Behaviour of the Lindelöf Σ-property in iterated function spaces

We prove that if Cp(X) is a Lindelöf Σ-space, then Cp,2n+1(X) is a Lindelöf Σ-space for every natural n. As a consequence, it is established that υCpCp(X) has the Lindelöf Σ-property. This answers Problem 47 of Arhangelʹskiı̆ (Recent Progress in General Topology, Elsevier Science, 1992).

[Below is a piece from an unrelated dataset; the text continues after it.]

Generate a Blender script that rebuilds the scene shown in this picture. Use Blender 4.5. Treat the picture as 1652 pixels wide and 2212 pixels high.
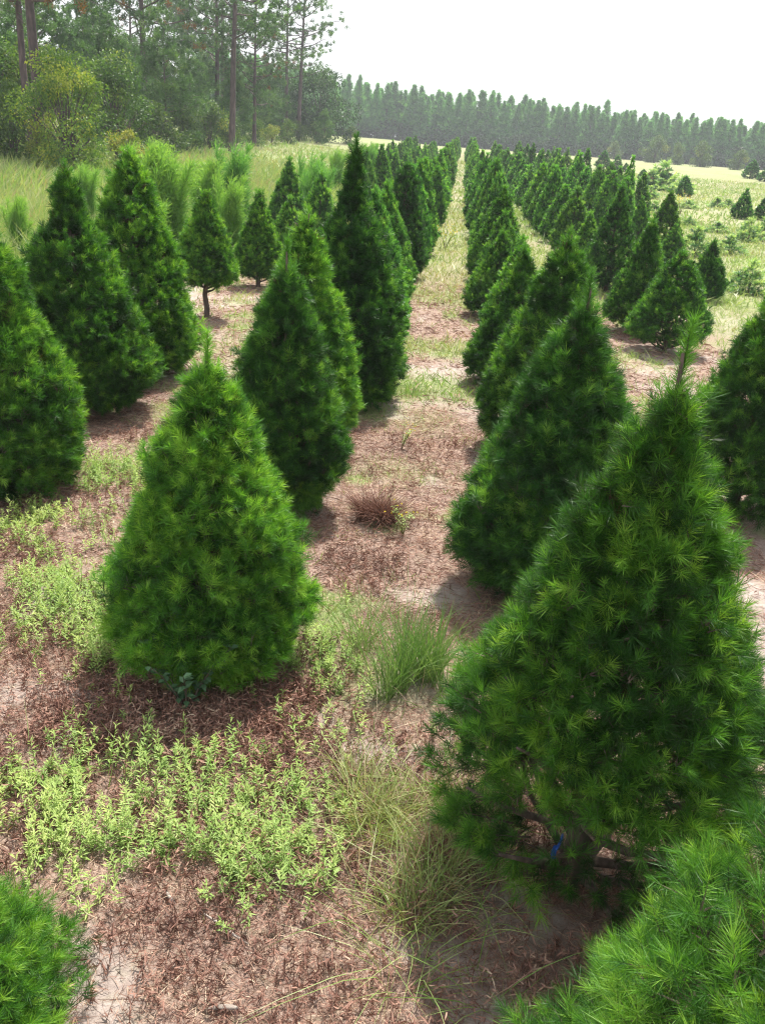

Another consequence is that only the following distribution of the Lindelöf Σ-property is possible in iterated function spaces: (1) Cp,n+1(X) is a Lindelöf Σ-space for every n∈ω; (2) Cp,n+1(X) is a Lindelöf Σ-space only for odd n∈ω; (3) Cp,n+1(X) is a Lindelöf Σ-space only for even n∈ω; (4) for any n∈ω the space Cp,n+1(X) is not a Lindelöf Σ-space. application of the developed technique, we prove that, if X is a Tychonoff space such that ω1 is a caliber for X and Cp(X) is a Lindelöf Σ-space, then X has a countable network. This settles Problem 69 of Arhangelʹskiı̆ (Recent Progress in General Topology, Elsevier Science, 1992).